Scarcely any words are adequate to represent the effects of this Divine friendship. It is redeeming, uplifting, purifying, transfiguring. Human friendship at its best has always something redemptive in it. Christ advised us to choose those things whom we shall reverence as well as love, whose example will encourage and stimulate us to whatsoever things are true and lovely and of good report. We naturally and inevitably become like that which we sincerely and cordially admire. And if a human friendship does so much, what can a Divine friendship not do? If we abide in uninterrupted fellowship with Christ, we come to have the mind of our Divine Friend. It has often been noted that the husband and wife who have shared each other's inmost thoughts and feelings for half a lifetime grow like each other. Christ calls all His followers to participate in a Divine friendship which consummates itself by making them partakers of His Divine nature.

This Divine and redeeming friendship is, of course, lasting. It is everlasting. On the day after Christ said to His disciples, 'I have called you friends,' He died. But that could not terminate the sweet and holy relationship. For a brief space His death interrupted it, but He rose again to renew and perfect it. Probably all pure love is in its very nature enduring. Christs victory over death confirms that instinctive conviction. In spite of many waters and floods, Divine love is unquenchable. The friends of Christ share all the power of His resurrection-life. He will not let them be resolved into a handful of dust and cease to be. His covenant of friendship cannot be broken.
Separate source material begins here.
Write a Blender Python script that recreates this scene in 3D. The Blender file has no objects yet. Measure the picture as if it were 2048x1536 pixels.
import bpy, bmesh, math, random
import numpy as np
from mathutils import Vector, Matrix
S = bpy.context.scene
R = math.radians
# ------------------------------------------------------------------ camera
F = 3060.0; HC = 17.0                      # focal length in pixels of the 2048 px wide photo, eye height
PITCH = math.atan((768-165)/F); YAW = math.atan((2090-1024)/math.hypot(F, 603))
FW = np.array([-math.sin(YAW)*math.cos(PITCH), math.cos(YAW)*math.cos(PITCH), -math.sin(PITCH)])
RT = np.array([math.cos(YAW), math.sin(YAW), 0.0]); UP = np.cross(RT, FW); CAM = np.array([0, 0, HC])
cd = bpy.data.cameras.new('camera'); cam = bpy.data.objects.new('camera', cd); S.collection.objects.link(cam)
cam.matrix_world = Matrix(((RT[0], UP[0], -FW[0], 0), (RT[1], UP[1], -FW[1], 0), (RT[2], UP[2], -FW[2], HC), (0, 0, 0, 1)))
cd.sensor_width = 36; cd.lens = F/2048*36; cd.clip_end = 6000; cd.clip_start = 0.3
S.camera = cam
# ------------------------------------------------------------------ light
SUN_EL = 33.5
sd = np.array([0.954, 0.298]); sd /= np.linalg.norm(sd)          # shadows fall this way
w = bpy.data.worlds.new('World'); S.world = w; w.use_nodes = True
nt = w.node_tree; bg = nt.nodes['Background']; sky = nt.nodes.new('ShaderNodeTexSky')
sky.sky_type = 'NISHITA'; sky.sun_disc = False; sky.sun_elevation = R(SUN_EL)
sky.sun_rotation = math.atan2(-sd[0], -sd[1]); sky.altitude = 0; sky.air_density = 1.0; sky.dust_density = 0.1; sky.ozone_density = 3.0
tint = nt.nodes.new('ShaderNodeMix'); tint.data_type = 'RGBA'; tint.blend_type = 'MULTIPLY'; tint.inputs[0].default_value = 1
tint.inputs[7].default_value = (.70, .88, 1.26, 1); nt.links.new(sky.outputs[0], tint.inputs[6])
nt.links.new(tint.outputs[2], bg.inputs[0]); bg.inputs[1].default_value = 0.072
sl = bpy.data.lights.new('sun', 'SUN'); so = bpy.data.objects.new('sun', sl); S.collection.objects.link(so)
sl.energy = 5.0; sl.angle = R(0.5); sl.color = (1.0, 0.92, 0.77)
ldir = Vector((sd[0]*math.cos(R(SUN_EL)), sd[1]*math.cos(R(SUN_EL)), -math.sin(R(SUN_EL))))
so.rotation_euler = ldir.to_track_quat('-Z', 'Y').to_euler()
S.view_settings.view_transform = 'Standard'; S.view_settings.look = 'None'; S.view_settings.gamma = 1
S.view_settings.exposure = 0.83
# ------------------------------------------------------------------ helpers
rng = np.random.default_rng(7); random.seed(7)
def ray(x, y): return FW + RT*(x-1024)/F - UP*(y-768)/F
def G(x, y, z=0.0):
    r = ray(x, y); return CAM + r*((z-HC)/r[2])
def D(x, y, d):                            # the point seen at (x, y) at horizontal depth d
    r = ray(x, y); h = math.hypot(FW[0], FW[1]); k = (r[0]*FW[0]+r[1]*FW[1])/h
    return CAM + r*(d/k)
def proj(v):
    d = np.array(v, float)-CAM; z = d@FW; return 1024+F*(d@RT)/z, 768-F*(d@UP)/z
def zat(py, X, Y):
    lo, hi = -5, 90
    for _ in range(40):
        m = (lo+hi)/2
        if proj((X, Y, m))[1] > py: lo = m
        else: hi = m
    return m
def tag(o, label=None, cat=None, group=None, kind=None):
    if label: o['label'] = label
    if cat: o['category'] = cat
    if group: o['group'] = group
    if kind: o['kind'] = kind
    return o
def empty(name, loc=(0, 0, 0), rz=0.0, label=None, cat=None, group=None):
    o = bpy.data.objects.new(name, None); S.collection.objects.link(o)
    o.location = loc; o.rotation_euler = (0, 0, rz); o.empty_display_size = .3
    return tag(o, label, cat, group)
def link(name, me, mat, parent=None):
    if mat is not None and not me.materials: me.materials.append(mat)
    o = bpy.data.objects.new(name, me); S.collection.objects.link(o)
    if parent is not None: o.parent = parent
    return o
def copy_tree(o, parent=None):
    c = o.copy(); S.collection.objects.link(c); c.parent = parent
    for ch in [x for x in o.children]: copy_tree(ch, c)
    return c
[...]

After having initiated His disciples into this new relationship, Christ was confident that He could send them into all the earth to found His Church, to establish His Kingdom. Without it the task would have been impossible, but with it the issue could not for a moment be doubtful. The Church of Christ is just the communion of His saints, the fellowship of His friends. It cannot rest on a foundation of abstract dogma, however strong; it cannot win the world by an artistic ritual, however impressive. The secret of its strength and permanence is a human friendship which is the invariable accompany of a Divine friendship.
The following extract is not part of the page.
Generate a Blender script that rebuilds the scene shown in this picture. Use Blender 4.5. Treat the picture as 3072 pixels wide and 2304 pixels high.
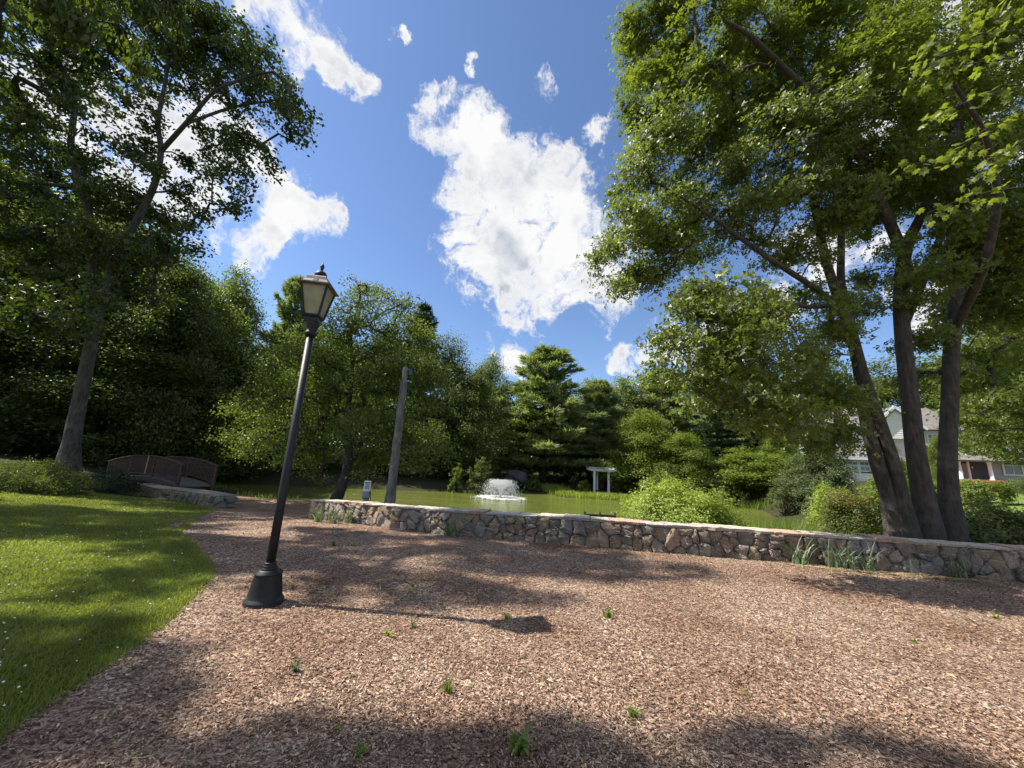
import bpy, bmesh, math, random, time
import numpy as np
from mathutils import Vector, Matrix
from mathutils.geometry import delaunay_2d_cdt
T0 = time.time()
rng = np.random.default_rng(11); random.seed(11)
for o in list(bpy.data.objects): bpy.data.objects.remove(o, do_unlink=True)
S = bpy.context.scene; C = S.collection
PI = math.pi
# ------------------------------------------------------------------ camera
FP = 1120.0; TH = math.radians(12.3); RO = math.radians(3.0); EYE = np.array([0, 0, 1.55])
F = np.array([0, math.cos(TH), math.sin(TH)]); R0 = np.array([1., 0, 0]); U0 = np.array([0, -math.sin(TH), math.cos(TH)])
RV = math.cos(RO)*R0 + math.sin(RO)*U0; UV = math.cos(RO)*U0 - math.sin(RO)*R0
cam = bpy.data.cameras.new('camera'); co = bpy.data.objects.new('camera', cam); C.objects.link(co)
cam.sensor_width = 36; cam.lens = 36*FP/3072; cam.clip_end = 3000; cam.clip_start = 0.05
M = Matrix(((RV[0], UV[0], -F[0], 0), (RV[1], UV[1], -F[1], 0), (RV[2], UV[2], -F[2], 0), (0, 0, 0, 1)))
M.translation = Vector(EYE); co.matrix_world = M; S.camera = co
S.render.resolution_x = 1024; S.render.resolution_y = 768
def ray(px, py): return F + (px-1536)/FP*RV - (py-1152)/FP*UV
def atz(px, py, z):
    d = ray(px, py); return EYE + d*((z-1.55)/d[2])
def aty(px, py, y):
    d = ray(px, py); return EYE + d*(y/d[1])
# ------------------------------------------------------------------ light, sky
SUNV = np.array([-0.78, 0.06, 1.0]); SUNV /= np.linalg.norm(SUNV)
sl = bpy.data.lights.new('sun', 'SUN'); sl.energy = 5.0; sl.angle = math.radians(0.53); sl.color = (1, .95, .86)
so = bpy.data.objects.new('sun', sl); C.objects.link(so); so.location = (-30, 0, 40)
so.rotation_euler = Vector(SUNV).to_track_quat('Z', 'Y').to_euler()
W = bpy.data.worlds.new('World'); S.world = W; W.use_nodes = True
nt = W.node_tree; nt.nodes.clear(); N = nt.nodes.new; L = nt.links.new
def val(x):
    return x
def math_node(nt, op, a, b=None, c=None, clamp=False):
    n = nt.nodes.new('ShaderNodeMath'); n.operation = op; n.use_clamp = clamp
    for i, v in enumerate((a, b, c)):
        if v is None: continue
        if isinstance(v, (int, float)): n.inputs[i].default_value = v
        else: nt.links.new(v, n.inputs[i])
    return n.outputs[0]
def maprange(nt, v, a, b, c=0, d=1, smooth=False):
    n = nt.nodes.new('ShaderNodeMapRange'); n.clamp = True
    if smooth: n.interpolation_type = 'SMOOTHSTEP'
    nt.links.new(v, n.inputs[0])
    for i, x in enumerate((a, b, c, d)): n.inputs[i+1].default_value = x
    return n.outputs[0]
def noise(nt, vec, scale, detail=4, rough=.55, dist=0, out='Fac'):
    n = nt.nodes.new('ShaderNodeTexNoise'); n.inputs['Scale'].default_value = scale
    n.inputs['Detail'].default_value = detail; n.inputs['Roughness'].default_value = rough; n.inputs['Distortion'].default_value = dist
    if vec is not None: nt.links.new(vec, n.inputs['Vector'])
    return n.outputs[out]
def mixc(nt, f, a, b, mode='MIX'):
    n = nt.nodes.new('ShaderNodeMix'); n.data_type = 'RGBA'; n.blend_type = mode
    for s, v in ((0, f), (6, a), (7, b)):
        if isinstance(v, (int, float)): n.inputs[s].default_value = v
        elif isinstance(v, (tuple, list)): n.inputs[s].default_value = (*v[:3], 1)
        else: nt.links.new(v, n.inputs[s])
    return n.outputs[2]
def ramp(nt, v, stops, mode='LINEAR'):
    n = nt.nodes.new('ShaderNodeValToRGB'); n.color_ramp.interpolation = mode
    e = n.color_ramp.elements
    while len(e) < len(stops): e.new(.5)
    for i, (p, c) in enumerate(stops):
        e[i].position = p; e[i].color = (*c, 1)
    nt.links.new(v, n.inputs[0]); return n.outputs[0]
sky = N('ShaderNodeTexSky'); sky.sky_type = 'NISHITA'; sky.sun_disc = False
sky.sun_elevation = math.asin(SUNV[2]); sky.sun_rotation = math.atan2(SUNV[0], SUNV[1])
sky.air_density = 1.0; sky.dust_density = .3; sky.ozone_density = 3.0
tc = N('ShaderNodeTexCoord'); vec = tc.outputs['Generated']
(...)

Christ is the Center of the new humanity, which with all its diversities is one family. On a twofold friendship---that of Christ to His disciples, and that of His disciples to one another---the One Church of God is broadly and deeply based. Christ was justified in His expectation. He sent His servants, whom He glorified as His friends, that they should bring forth fruit, and that their fruit should remain. They multiplied the friendship a thousand fold. They proved throughout the great world that Jew and Gentile, barbarian and Scythian, bond and free, are all unified in Christ Jesus.

Our Lord in this passage puts His finger upon what is lacking in the service of many of his followers. They are absolutely conscientious; they have a strong, unflinching sense of duty; they would no more neglect their obligations to God than their responsibilities to their own flesh and blood. They live ever in the Taskmaster's sight. Still they have the unpleasant feeling that they have not discovered the secret which makes the yoke easy and the burden light. They confess to themselves, if not to others, that they find the service of God somewhat irksome. They scarcely realize the meaning of the words, 'To do thy will, O Lord, I take delight.' But Christ has something more to give them. Christianity is not merely a Divine Service; it is a Divine Service transfigured by a Divine Friendship. Nothing but the alchemy of love ever transmutes a leaden service into a golden.

Christ's service is perfect liberty. No one can grow weary in well-doing who lives in the light of a friendship which changes all duties into delights. When Christ says, 'Ye are my friends, if ye do whatsoever I command you,' the condition is added not to chill and daunt, but to encourage and inspire.

This perfect friendship is the realization of one of Plato's noblest dreams. "What if man had eyes to see the true beauty---the Divine beauty, I mean, pure and clear and unalloyed? . . . Do you not see that in that communion only . . . he will be enabled to bring forth not images of beauty, but realities . . . and bringing forth and nourishing virtue, to become the friend of God and be immortal, if mortal man may?